4.1 Il motivo è inammissibile in quanto non attinge la ratio decidendi della sentenza impugnata secondo la quale l’aiuola deve essere rimossa in quanto si trova in corrispondenza del posto auto assegnato alle sorelle G. e ne riduce la superficie loro assegnata nell’atto di divisione, essendo pertanto irrilevante la sua eventuale preesistenza. La Corte distrettuale ha, quindi, considerato decisivo per l’illegittimità del mantenimento dell’aiuola il fatto che la sua presenza pregiudica la piena disponibilità del posto auto garantita con l’atto di divisione e questa ratio non è stata censurata se non con l’affermazione del tutto apodittica e irrilevante per la quale “tale modesto spazio…non è comunque di intralcio all’utilizzo del posto macchina assegnato alle sorelle G.” senza neppure dedurre un vizio di motivazione della sentenza nella parte in cui ravvisava intralcio.

L’ulteriore affermazione in ricorso secondo la quale “contrariamente quanto ritenuto dalla Corte l’aiuola piantumata non è all’interno della superficie assegnata alle signore G…. bensì sul cortile comune e quindi nella disponibilità di entrambi, i condomini” è fondata solo sul richiamo a rilevamenti grafici del CTU che non si comprende come possano costituire sostegno a tale apodittica affermazione contraddicendo quanto ritenuto dalla Corte di appello secondo la quale l’area piantumata invade la superficie assegnata alle G.; in ogni caso, l’errore di fatto nella valutazione delle risultanze grafiche non sarebbe deducibile come violazione dell’art. 1102 c.c., ma, eventualmente come errore revocato rio, ciò costituendo ulteriore motivo di inammissibilità del motivo in questa parte.

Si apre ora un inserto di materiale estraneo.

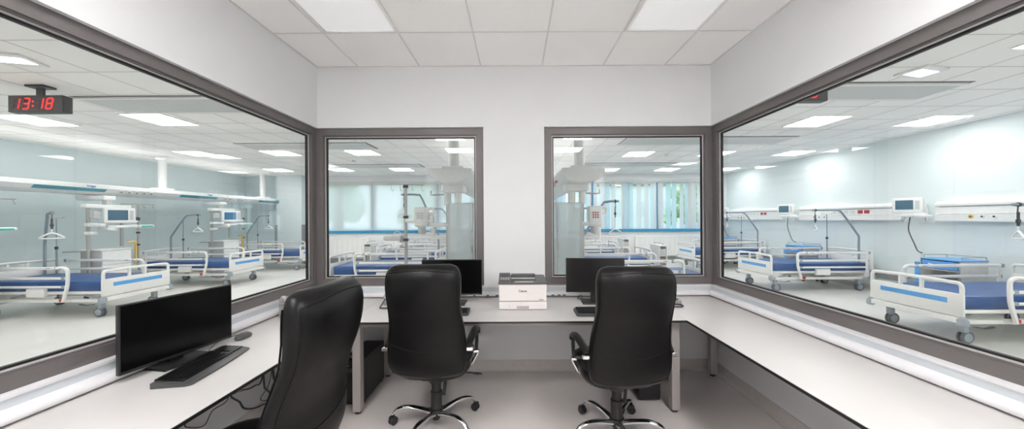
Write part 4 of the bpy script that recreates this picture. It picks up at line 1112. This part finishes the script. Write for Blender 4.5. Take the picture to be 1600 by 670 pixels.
def centre_station(label, x, y, s_, pump_x, pole_x, pole=True):
    t_ = thing('equipment_station', label, 'medical equipment', (x, y, 2.02), 0, 'equipment stations hanging from the supply beams')
    def zz(z): return z-2.02
    RB(-0.17, 0.17, -0.16, 0.16, zz(1.90), zz(2.02), r=0.03).build('trolley', M_MEDW, t_)
    for xx in (-0.06*s_, 0.10*s_):
        q = MB(); q.lathe([(0.055,zz(1.72)),(0.055,zz(1.92))], (xx,0,0), 14); q.build('post_sleeve', M_MEDW, t_, True)
        MB().tube([(xx,0,zz(1.74)),(xx,0,zz(0.5))], 0.028, 10).build('steel_post', M_STEEL, t_, True)
    q = MB(); q.tube([(s_*0.10,0,zz(1.88)),(s_*0.30,0.0,zz(1.87)),(s_*0.36,0,zz(1.87)),(s_*0.36,0,zz(1.93))], 0.014, 8); q.build('rail_hook', M_STEEL, t_, True)
    q = MB()
    xs = [0, s_*0.35, pole_x-x if pole else pump_x-x]
    for (za, zb2, dy) in ((1.43,1.50,0.0),(1.23,1.30,0.06)):
        q.rbox(min(xs[0],xs[1]),max(xs[0],xs[1]),dy-0.05,dy+0.05,zz(za-0.05),zz(zb2-0.06),r=0.02)
        q.lathe([(0.045,zz(za-0.06)),(0.045,zz(zb2+0.05))],(xs[1],dy,0),12)
        e_ = xs[2] if za > 1.3 else (pump_x-x)
        q.rbox(min(xs[1],e_),max(xs[1],e_),dy-0.05,dy+0.05,zz(za+0.015),zz(zb2),r=0.02)
    q.build('swing_arm', M_MEDW, t_, True)
    px_ = pump_x-x
    q = MB(); q.rbox(px_-0.10,px_+0.10,-0.10,0.08,zz(1.38),zz(1.68),r=0.03,seg=3); q.tube(spline([(px_+0.09,0,zz(1.65)),(px_+0.16,0,zz(1.66)),(px_+0.19,0,zz(1.62)),(px_+0.16,0,zz(1.58)),(px_+0.09,0,zz(1.59))],4),0.02,8)
    pm = q.build('infusion_pump', M_MEDW, t_, True)
    q = MB(); q.lathe([(0.05,zz(1.27)),(0.06,zz(1.30)),(0.06,zz(1.38)),(0.04,zz(1.40))],(px_,-0.01,0),12); q.build('pump_socket', M_MEDG, pm, True)
    q = MB()
    for i in range(3):
        for j in range(3): q.rbox(px_-0.05+i*0.035,px_-0.027+i*0.035,-0.104,-0.098,zz(1.50+j*0.035),zz(1.52+j*0.035),r=0.002)
    q.build('pump_buttons', M_RED if s_ > 0 else M_MEDG, pm)
    if pole:
        xp = pole_x-x
        q = MB(); q.tube([(xp,0,zz(0.55)),(xp,0,zz(2.03))], 0.024, 10); dp = q.build('drip_pole', M_STEEL, t_, True)
        q = MB(); q.tube([(xp-0.28,0,zz(2.05)),(xp+0.28,0,zz(2.02))], 0.009, 6)
        for k_ in (-0.22,-0.08,0.10,0.25):
            q.tube(spline([(xp+k_,0,zz(2.03)),(xp+k_,0,zz(1.95)),(xp+k_+0.02,0,zz(1.935)),(xp+k_+0.035,0,zz(1.955))],3), 0.005, 5)
        q.build('hook_bar', M_STEEL, dp)
        q = MB()
        for z in (2.0, 1.53, 1.18): q.lathe([(0.04,zz(z)-0.02),(0.04,zz(z)+0.02)], (xp,0,0), 10)
        q.build('clamp', M_DARK, dp)
        q = MB(); q.rbox(xp-0.33,xp-0.05,-0.08,0.08,zz(1.17),zz(1.25),r=0.03); q.tube(spline([(xp-0.22,0,zz(1.25)),(xp-0.14,0,zz(1.31)),(xp-0.05,-0.02,zz(1.27)),(xp+0.02,-0.03,zz(1.2))],4),0.008,6)
        q.build('gas_hose_box', M_MEDG, t_, True)
    return t_
centre_station('drip pole and pump arms hanging beside the left frosted screen', -0.94, 5.15, -1, -1.44, -1.69)
centre_station('infusion pump on swing arm beside the right frosted screen', 0.92, 5.06, 1, 1.20, 1.30, False)

# ------------------------------------------------------------------ frosted folding screens
def screen(label, x0, x1, y, s_):
    t_ = thing('frosted_screen', label, 'folding screen', ((x0+x1)/2, y, 0), 0, 'frosted glass folding screens')
    a = (x1-x0)/2
    def leaf(M, hw, nm):
        q = MB(); q.M = M
        for xx in (-hw, hw-0.02): q.rbox(xx, xx+0.02, -0.012, 0.012, 0.06, 1.73, r=0.003)
        q.box(-hw+0.02, hw-0.02, -0.01, 0.01, 1.715, 1.73); q.box(-hw+0.02, hw-0.02, -0.01, 0.01, 0.10, 0.12)
        q.rbox(-hw, -hw+0.03, -0.09, 0.09, 0, 0.06, r=0.008); q.rbox(hw-0.03, hw, -0.09, 0.09, 0, 0.06, r=0.008)
        f = q.build(nm, M_MEDG, t_)
        q = MB(); q.M = M; q.box(-hw+0.018, hw-0.018, -0.004, 0.004, 0.115, 1.718); q.build('frosted_pane', M_FROST, f)
    leaf(Matrix.Identity(4), a, 'leaf')
    leaf(T(s_*(a+0.06), 0.24, 0) @ RZ(s_*math.radians(76)), 0.20, 'leaf')
screen('frosted glass screen in the rear left window beside the white pier', -0.98, -0.64, 4.88, 1)
screen('frosted glass screen in the rear right window behind the monitor', 0.63, 0.98, 4.88, -1)

# ------------------------------------------------------------------ bed-head rails and wall monitors on the right
def bedrail(label, y0, y1):
    yc = (y0+y1)/2; L = (y1-y0)/2
    t_ = thing('bedhead_rail', label, 'bedhead unit', (RR, yc, 1.4), 0, 'white bedhead rails on the right wall')
    q = MB(); q.prism([(0,0),(-0.09,0.0),(-0.10,0.015),(-0.10,0.125),(-0.085,0.14),(-0.085,0.255),(-0.10,0.27),(-0.10,0.30),(-0.06,0.345),(0,0.345)], 'y', -L, L); q.build('body', M_MEDW, t_)
    q = MB(); q.box(-0.089,-0.084,-L+0.05,L-0.05,0.245,0.256); q.box(-0.104,-0.099,-L+0.02,-L+1.1,0.014,0.024); q.box(-0.104,-0.099,-L+0.05,L-0.05,0.128,0.132); q.build('slot', M_BUMP, t_)
    B(-0.055, -0.008, L-1.2, L-0.15, 0.345, 0.349).build('emissive_strip', M_UPLIGHT, t_)
    for k_ in range(3):
        y = L-0.45-0.13*k_
        s_ = MB().lathe([(0.03,-0.1),(0.03,-0.107),(0.001,-0.107)], (0,y,0.085), 14, 'x').build('gas_outlet', M_MEDW if k_ else M_YELLOW, t_)
        MB().lathe([(0.014,-0.106),(0.014,-0.112),(0.001,-0.112)], (0,y,0.085), 10, 'x').build('outlet_centre', M_DARK, s_)
    for k_ in range(2):
        y = -L+0.62+0.13*k_
        RB(-0.092,-0.083,y-0.05,y+0.05,0.155,0.225,r=0.003).build('red_socket', M_RED, t_)
    for k_ in range(4):
        y = -L+0.92+0.13*k_
        RB(-0.092,-0.083,y-0.045,y+0.045,0.16,0.222,r=0.003).build('white_socket', M_CABW, t_)
    return t_
bedrail('white bedhead rail over the nearest right bed', 3.2, 5.72)
bedrail('white bedhead rail over the second right bed', 6.22, 8.47)
bedrail('white bedhead rail over the far right bed', 9.0, 11.2)
bedrail('white bedhead rail on the right wall beside the office', 0.2, 2.8)
def wallmon(label, y):
    t_ = thing('patient_monitor', label, 'patient monitor', (RR-0.002, y, 1.5), 0, 'white patient monitors on the right wall')
    RB(-0.03, 0, -0.06, 0.06, -0.12, 0.2, r=0.006).build('wall_plate', M_MEDW, t_)
    q = MB(); q.tube([(-0.02,0,0.0),(-0.20,0.0,0.0),(-0.26,0,0.05)], 0.03, 8); q.rbox(-0.36,-0.14,-0.16,0.16,-0.01,0.05,r=0.02); q.rbox(-0.30,-0.16,-0.26,-0.10,-0.03,0.02,r=0.02)
    q.build('bracket', M_MEDW, t_, True)
    patient_monitor(t_, (-0.27, 0.02, 0.19), -math.radians(62), 0.36, 0.26, M_MSCREEN)
    q = MB(); q.tube(spline([(-0.25,0,-0.02),(-0.22,0.05,-0.25),(-0.20,-0.02,-0.5),(-0.12,0.0,-0.62),(-0.04,0,-0.66)],6), 0.008, 6); q.build('cable', M_DARK, t_, True)
    q = MB(); q.tube([(-0.2,-0.18,-0.02),(-0.2,-0.18,-0.10),(-0.3,-0.35,-0.10)],0.008,6); q.tube([(-0.2,0.12,-0.02),(-0.24,0.12,-0.1),(-0.28,0.12,-0.06)],0.012,6); q.build('cuff_hook', M_MEDG, t_, True)
wallmon('white patient monitor between the rails over the nearest right bed', 5.95)
wallmon('white patient monitor between the rails over the second right bed', 8.62)
wallmon('white patient monitor in the far right corner', 11.28)
o = struct('trim_14', RB(RR-0.03, RR, 2.0, RB_-0.05, 0.26, 0.40, r=0.01), M_BUMP)
for i, x in enumerate((-8.12, -7.25)):
    struct('trim_%d' % (15+i), RB(x-0.012 if i else x-0.05, x+0.06 if i else x+0.03, RB_-0.175, RB_-0.0, 0.02, 1.33, r=0.008), M_BUMP)

# ------------------------------------------------------------------ radiators and blinds at the far windows
def radiator(label, x0, x1):
    t_ = thing('radiator', label, 'radiator', ((x0+x1)/2, RB_-0.11, 0.22), 0, 'white ribbed radiators below the far windows')
    a = (x1-x0)/2; q = MB()
    n = int(2*a/0.05)
    for k_ in range(n):
        xx = -a+2*a*(k_+0.5)/n; q.rbox(xx-0.018, xx+0.018, -0.03, 0.03, 0.02, 0.62, r=0.008, seg=1)
    q.box(-a, a, -0.018, 0.02, 0.03, 0.60); q.build('ribs', M_RAD, t_)
    q = MB(); q.rbox(-a-0.01,a+0.01,-0.035,0.035,0.61,0.65,r=0.008); q.rbox(-a-0.01,a+0.01,-0.035,0.035,-0.01,0.03,r=0.008); q.build('end_grille', M_RAD, t_)
    q = MB()
    for xx in (-a+0.15, a-0.15): q.box(xx-0.02,xx+0.02,0.02,0.08,0.3,0.5)
    q.build('bracket', M_MEDG, t_)
for lab, x0, x1 in (('white ribbed radiator left in the rear left window', -7.0, -5.0), ('white ribbed radiator behind the rear left beds', -4.5, -2.4),
                    ('white ribbed radiator in the middle of the far wall', -1.2, 1.3), ('white ribbed radiator behind the rear right beds', 1.8, 3.6), ('white ribbed radiator right in the rear right window', 4.1, 6.9)):
    radiator(lab, x0, x1)
def blind(label, x0, x1, kind):
    t_ = thing('vertical_blind', label, 'blind', ((x0+x1)/2, RB_-0.02, WZ0), 0, 'vertical blinds at the far windows')
    a = (x1-x0)/2; Hh = WZ1-WZ0
    RB(-a, a, -0.03, 0.02, Hh-0.03, Hh+0.05, r=0.006).build('headrail', M_MEDG, t_)
    if kind == 'sheer':
        q = MB(); n = int(2*a/0.09)
        for k_ in range(n+1):
            xx = -a+0.03+(2*a-0.06)*k_/n; q.M = T(xx,0,0) @ RZ(0.0)
            q.box(-0.046,0.046,-0.001+0.002*(k_ % 2),0.0+0.002*(k_ % 2),0.06,Hh-0.03)
        q.M = None; q.build('slats', M_SHEER, t_)
    else:
        rnd = random.Random(int(x0*100)); qa, qb, qc = MB(), MB(), MB(); x = -a+0.06
        while x < a-0.05:
            r_ = rnd.random(); q = qa if r_ < 0.40 else (qb if r_ < 0.94 else qc)
            q.M = T(x,0,0) @ RZ(rnd.uniform(0.1, 0.5)); wd = rnd.uniform(0.07, 0.13)
            if q is not qc: q.box(-wd,wd,-0.001,0.001,0.06,Hh-0.03)
            x += rnd.choice((0.16, 0.2, 0.26))
        qa.build('blue_slats', M_BLINDB, t_); qb.build('white_slats', M_BLINDW, t_)
for lab, x0, x1, kd in (('sheer white blind at the far window beside the pilaster', -7.12, -4.925, 'sheer'), ('sheer white blind behind the drip pole, rear left window', -4.915, -2.675, 'sheer'),
                        ('sheer white blind left of the middle of the far wall', -2.665, -0.05, 'sheer'), ('blue and white slatted blind right of the middle of the far wall', 0.05, 2.64, 'stripe'),
                        ('blue and white slatted blind between the blue posts, rear right window', 2.70, 4.89, 'stripe'), ('blue and white slatted blind in the far right corner', 4.95, 7.12, 'stripe')):
    blind(lab, x0, x1, kd)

5. In conclusione, il ricorso può essere trattato m camera di consiglio, in applicazione degli artt. 376. 380 bis e 375 c.p.c., per essere dichiarato manifestamente infondato”.

Considerato che il ricorso è stato fissato per l’esame in camera di consiglio, che sono state effettuate le comunicazioni alle parti costituite e la comunicazione al P.G..

Considerato che la memoria del ricorrente non apporta elementi atti a inficiare le valutazioni e le conclusioni della relazione: nella memoria sono richiamate le sentenze del 3/8/2012 n. 14107 e 14109 di questa Corte, nelle quali è affermato il principio di diritto secondo il quale “Il condomino, proprietario del piano sottostante al tetto comune, può effettuare la trasformazione di ima parte del tetto dell’edificio in terrazza ad uso esclusivo proprio, a condizione che sia salvaguardata, mediante opere adeguate, la funzione di copertura e protezione delle sottostanti strutture svolta dal tetto preesistente, restando così complessivamente mantenuta, per la non significativa portata della modifica, la destinazione principale del bene”; sulla base di questi due precedenti, sostiene che troverebbe conferma la dedotta violazione, da parte del giudice di appello, dell’art. 1102 c.c., che, alla luce della richiamata giurisprudenza e diversamente da quanto ritenuto dal giudice di appello, consentirebbe al comproprietario del piano sottostante, la trasformazione di una parte del tetto in terrazzo ad uso esclusivo proprio.

Tuttavia, gli stessi recenti precedenti teste richiamati non hanno affermato l’indiscriminata possibilità di trasformazione dei tetti, ma hanno affermato che il giudizio sul punto andrà formulato caso per caso, in relazione alle circostanze peculiari e si risolve in un giudizio di fatto sindacabile in sede di legittimità solo avendo riguardo alla motivazione, dovendosi verificare in concreto, se l’uso privato possa tagliere reali possibilità di uso della cosa comune agli altri potenziali condomini – utenti e se la funzione di copertura e protezione delle sottostanti strutture non ne resti compromessa, ma queste “condizioni” introducono questioni di fatto che non risultano trattate dalle parti nel giudizio di appello, così che non possono essere esaminate per la prima volta in questa sede di legittimità.

Considerato che pertanto il collegio, con le precisazioni di cui sopra, condivide e fa proprie le argomentazioni e la proposta del relatore.

Che le spese di questo giudizio di Cassazione, liquidate come in dispositivo, seguono la soccombenza di G.G..

P.Q.M.

La Corte di cassazione rigetta il ricorso e condanna G. G. al pagamento delle spese di questo giudizio di cassazione che liquida in Euro 2.700,00 di cui Euro 200,00 per esborsi.